= SHORT PROBLEM =
Below is a set of entries. Reproduce exactly the lines from the one containing "z0,z1 in ((0.02,3.40),(3.40,4.2))],panelm,pw,.003)" through the end, both included.

= EXTRACTED INFORMATION =
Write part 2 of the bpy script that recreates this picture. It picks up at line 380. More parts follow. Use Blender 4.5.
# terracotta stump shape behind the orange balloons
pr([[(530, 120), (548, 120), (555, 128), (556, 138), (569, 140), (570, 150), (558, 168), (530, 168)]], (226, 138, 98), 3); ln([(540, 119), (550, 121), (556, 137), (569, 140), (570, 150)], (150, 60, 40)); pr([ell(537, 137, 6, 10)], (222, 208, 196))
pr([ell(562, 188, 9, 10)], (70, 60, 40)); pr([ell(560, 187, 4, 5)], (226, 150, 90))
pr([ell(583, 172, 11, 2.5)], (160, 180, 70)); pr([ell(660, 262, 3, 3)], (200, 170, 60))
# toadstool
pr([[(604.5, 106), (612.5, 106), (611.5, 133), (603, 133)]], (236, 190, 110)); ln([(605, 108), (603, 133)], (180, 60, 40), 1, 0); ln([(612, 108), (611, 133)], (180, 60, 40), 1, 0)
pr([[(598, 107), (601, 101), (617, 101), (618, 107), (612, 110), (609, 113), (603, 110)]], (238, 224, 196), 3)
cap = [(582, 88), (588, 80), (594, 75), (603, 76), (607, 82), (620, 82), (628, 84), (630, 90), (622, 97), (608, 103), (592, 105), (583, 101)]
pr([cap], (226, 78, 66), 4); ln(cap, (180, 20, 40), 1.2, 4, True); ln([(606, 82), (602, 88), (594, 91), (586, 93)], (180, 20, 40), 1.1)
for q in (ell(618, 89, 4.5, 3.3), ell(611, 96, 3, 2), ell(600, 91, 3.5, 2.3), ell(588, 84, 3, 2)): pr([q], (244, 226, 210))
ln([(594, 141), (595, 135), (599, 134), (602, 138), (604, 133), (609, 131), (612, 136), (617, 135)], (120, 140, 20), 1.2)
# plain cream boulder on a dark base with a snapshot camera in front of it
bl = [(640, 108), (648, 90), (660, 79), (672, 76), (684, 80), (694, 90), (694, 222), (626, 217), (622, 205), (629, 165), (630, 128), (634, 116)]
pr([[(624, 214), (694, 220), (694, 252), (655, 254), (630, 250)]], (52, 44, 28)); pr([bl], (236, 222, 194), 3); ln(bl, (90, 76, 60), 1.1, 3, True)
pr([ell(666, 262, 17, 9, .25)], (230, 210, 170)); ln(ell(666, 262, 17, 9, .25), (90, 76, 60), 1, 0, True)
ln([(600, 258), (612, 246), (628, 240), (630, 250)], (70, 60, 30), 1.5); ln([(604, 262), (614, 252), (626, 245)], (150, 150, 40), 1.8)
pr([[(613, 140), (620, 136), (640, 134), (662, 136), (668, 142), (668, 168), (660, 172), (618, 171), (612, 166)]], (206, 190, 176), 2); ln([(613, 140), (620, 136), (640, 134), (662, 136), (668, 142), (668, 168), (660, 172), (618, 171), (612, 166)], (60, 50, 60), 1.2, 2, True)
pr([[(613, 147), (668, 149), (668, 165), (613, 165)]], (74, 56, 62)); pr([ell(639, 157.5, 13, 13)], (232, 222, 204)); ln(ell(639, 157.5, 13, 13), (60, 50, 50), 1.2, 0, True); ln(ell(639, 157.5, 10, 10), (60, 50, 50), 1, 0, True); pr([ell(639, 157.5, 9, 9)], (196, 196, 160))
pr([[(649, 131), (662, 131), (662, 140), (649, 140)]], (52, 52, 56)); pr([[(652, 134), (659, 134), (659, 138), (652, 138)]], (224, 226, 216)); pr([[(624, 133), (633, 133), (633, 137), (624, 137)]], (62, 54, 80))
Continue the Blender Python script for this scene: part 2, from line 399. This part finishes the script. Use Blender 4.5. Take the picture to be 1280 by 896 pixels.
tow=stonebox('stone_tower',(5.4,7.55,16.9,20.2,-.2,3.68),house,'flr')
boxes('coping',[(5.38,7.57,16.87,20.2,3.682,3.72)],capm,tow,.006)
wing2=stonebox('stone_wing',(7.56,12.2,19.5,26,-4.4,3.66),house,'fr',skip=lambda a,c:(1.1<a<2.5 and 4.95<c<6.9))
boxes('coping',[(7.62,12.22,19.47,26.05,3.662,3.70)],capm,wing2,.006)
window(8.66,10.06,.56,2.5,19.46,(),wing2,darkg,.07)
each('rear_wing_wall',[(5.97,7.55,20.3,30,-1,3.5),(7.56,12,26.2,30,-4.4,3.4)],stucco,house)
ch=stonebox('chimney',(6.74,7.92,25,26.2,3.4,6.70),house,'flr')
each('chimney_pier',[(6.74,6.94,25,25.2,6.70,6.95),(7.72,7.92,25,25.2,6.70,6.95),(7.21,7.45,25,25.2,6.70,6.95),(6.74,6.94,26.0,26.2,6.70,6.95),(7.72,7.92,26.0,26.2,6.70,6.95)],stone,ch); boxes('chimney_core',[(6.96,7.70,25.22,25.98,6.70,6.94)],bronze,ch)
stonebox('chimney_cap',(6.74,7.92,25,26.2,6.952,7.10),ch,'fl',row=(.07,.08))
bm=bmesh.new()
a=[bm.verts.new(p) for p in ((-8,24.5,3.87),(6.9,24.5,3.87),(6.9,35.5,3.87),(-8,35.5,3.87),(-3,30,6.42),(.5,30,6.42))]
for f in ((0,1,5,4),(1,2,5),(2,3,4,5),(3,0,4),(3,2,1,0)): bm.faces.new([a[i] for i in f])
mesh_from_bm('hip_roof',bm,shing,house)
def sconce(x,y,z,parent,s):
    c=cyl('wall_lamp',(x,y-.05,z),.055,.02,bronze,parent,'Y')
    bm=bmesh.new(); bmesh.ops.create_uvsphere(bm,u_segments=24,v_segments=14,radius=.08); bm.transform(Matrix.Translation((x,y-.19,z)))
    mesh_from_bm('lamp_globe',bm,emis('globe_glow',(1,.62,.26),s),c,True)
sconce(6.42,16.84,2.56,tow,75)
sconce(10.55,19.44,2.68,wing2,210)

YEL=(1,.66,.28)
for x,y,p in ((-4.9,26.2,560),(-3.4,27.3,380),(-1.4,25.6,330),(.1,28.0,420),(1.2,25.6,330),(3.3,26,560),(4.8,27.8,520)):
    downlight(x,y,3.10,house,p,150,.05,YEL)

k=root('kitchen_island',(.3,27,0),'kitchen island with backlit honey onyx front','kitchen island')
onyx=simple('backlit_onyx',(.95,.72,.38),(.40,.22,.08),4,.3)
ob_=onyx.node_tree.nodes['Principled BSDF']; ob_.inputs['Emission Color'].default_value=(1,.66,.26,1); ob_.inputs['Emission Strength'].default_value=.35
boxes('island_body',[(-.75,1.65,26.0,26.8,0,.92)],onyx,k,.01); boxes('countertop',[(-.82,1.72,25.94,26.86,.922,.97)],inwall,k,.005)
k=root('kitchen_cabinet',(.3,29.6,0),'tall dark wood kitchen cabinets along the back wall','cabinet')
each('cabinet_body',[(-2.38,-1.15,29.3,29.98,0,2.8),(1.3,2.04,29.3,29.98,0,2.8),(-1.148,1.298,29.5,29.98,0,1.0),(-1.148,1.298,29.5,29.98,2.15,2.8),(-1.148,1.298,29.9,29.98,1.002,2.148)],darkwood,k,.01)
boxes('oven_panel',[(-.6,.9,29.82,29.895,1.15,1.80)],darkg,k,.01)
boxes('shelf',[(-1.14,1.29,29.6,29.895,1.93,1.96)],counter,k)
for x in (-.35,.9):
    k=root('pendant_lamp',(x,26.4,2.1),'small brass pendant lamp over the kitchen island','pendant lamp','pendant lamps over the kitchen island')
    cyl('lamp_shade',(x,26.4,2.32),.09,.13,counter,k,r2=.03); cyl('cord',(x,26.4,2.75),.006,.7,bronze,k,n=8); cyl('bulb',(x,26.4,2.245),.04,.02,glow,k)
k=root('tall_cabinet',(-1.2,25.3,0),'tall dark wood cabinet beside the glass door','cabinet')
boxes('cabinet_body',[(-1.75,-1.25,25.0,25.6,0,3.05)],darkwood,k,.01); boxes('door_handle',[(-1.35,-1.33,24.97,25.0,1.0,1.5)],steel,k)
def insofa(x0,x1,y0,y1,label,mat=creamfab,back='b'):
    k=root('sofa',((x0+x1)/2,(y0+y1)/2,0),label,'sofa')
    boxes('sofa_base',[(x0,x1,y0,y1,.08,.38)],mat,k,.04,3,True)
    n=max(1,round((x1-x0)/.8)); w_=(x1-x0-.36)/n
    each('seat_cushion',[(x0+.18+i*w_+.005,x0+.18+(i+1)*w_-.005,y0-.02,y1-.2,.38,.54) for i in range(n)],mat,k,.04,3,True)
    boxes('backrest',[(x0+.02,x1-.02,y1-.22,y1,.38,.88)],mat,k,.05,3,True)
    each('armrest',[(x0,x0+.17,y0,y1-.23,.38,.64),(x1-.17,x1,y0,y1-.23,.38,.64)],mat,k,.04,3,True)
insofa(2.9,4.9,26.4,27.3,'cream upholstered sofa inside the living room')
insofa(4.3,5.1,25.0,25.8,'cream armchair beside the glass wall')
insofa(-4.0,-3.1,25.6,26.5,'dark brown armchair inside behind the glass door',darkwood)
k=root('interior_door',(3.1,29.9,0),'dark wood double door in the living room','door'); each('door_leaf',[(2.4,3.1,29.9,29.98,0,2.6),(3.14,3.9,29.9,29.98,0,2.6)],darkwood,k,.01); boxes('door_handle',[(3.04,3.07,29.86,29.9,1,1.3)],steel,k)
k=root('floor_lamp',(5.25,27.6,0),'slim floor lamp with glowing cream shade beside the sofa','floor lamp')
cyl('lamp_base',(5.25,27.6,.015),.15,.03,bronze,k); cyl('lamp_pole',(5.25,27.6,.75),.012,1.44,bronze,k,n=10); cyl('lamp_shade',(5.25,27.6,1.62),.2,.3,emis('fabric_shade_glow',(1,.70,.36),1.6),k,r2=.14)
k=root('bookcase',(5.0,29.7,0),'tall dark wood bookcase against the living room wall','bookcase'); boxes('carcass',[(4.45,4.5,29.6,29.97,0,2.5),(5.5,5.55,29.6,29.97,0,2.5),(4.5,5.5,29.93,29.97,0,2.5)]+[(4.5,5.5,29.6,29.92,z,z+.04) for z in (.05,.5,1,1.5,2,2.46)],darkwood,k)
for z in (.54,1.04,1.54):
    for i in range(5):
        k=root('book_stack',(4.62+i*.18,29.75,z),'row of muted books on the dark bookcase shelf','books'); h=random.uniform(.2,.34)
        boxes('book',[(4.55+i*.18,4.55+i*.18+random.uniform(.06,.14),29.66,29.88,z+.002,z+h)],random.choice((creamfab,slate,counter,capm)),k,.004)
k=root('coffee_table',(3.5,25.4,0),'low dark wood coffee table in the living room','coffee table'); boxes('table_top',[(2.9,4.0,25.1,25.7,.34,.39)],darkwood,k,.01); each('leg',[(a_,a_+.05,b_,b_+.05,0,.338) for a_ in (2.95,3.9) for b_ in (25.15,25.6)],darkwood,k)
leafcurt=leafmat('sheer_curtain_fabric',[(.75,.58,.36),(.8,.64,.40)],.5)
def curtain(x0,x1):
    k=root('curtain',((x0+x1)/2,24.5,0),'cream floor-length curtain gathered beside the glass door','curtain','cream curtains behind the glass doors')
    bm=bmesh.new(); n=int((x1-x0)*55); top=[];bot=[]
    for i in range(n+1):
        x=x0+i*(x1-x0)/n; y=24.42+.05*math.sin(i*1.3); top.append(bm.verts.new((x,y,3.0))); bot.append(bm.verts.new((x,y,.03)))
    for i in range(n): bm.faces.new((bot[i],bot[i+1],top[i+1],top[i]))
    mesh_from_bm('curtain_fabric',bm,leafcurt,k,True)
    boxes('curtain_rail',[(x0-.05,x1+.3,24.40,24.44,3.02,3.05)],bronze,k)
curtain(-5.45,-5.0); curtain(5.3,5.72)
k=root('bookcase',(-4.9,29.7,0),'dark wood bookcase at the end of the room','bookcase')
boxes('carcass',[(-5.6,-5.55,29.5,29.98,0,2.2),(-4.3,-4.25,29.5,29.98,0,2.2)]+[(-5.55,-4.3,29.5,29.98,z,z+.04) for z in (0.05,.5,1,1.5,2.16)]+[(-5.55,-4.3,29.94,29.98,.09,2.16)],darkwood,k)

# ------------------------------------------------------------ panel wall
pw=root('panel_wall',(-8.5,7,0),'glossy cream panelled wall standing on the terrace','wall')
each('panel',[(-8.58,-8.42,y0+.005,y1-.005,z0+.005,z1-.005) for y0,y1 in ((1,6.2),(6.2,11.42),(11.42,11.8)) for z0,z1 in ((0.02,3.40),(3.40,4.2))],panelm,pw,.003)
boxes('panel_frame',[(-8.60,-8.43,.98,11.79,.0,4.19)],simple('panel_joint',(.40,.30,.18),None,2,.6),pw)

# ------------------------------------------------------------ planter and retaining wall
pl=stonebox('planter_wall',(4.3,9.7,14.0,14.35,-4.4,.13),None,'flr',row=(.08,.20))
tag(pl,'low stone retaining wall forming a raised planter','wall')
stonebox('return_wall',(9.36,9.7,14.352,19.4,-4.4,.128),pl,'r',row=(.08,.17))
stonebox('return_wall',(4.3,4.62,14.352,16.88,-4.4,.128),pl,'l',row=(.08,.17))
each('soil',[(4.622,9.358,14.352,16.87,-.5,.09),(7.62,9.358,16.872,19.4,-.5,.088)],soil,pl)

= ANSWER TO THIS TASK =
each('panel',[(-8.58,-8.42,y0+.005,y1-.005,z0+.005,z1-.005) for y0,y1 in ((1,6.2),(6.2,11.42),(11.42,11.8)) for z0,z1 in ((0.02,3.40),(3.40,4.2))],panelm,pw,.003)
boxes('panel_frame',[(-8.60,-8.43,.98,11.79,.0,4.19)],simple('panel_joint',(.40,.30,.18),None,2,.6),pw)

# ------------------------------------------------------------ planter and retaining wall
pl=stonebox('planter_wall',(4.3,9.7,14.0,14.35,-4.4,.13),None,'flr',row=(.08,.20))
tag(pl,'low stone retaining wall forming a raised planter','wall')
stonebox('return_wall',(9.36,9.7,14.352,19.4,-4.4,.128),pl,'r',row=(.08,.17))
stonebox('return_wall',(4.3,4.62,14.352,16.88,-4.4,.128),pl,'l',row=(.08,.17))
each('soil',[(4.622,9.358,14.352,16.87,-.5,.09),(7.62,9.358,16.872,19.4,-.5,.088)],soil,pl)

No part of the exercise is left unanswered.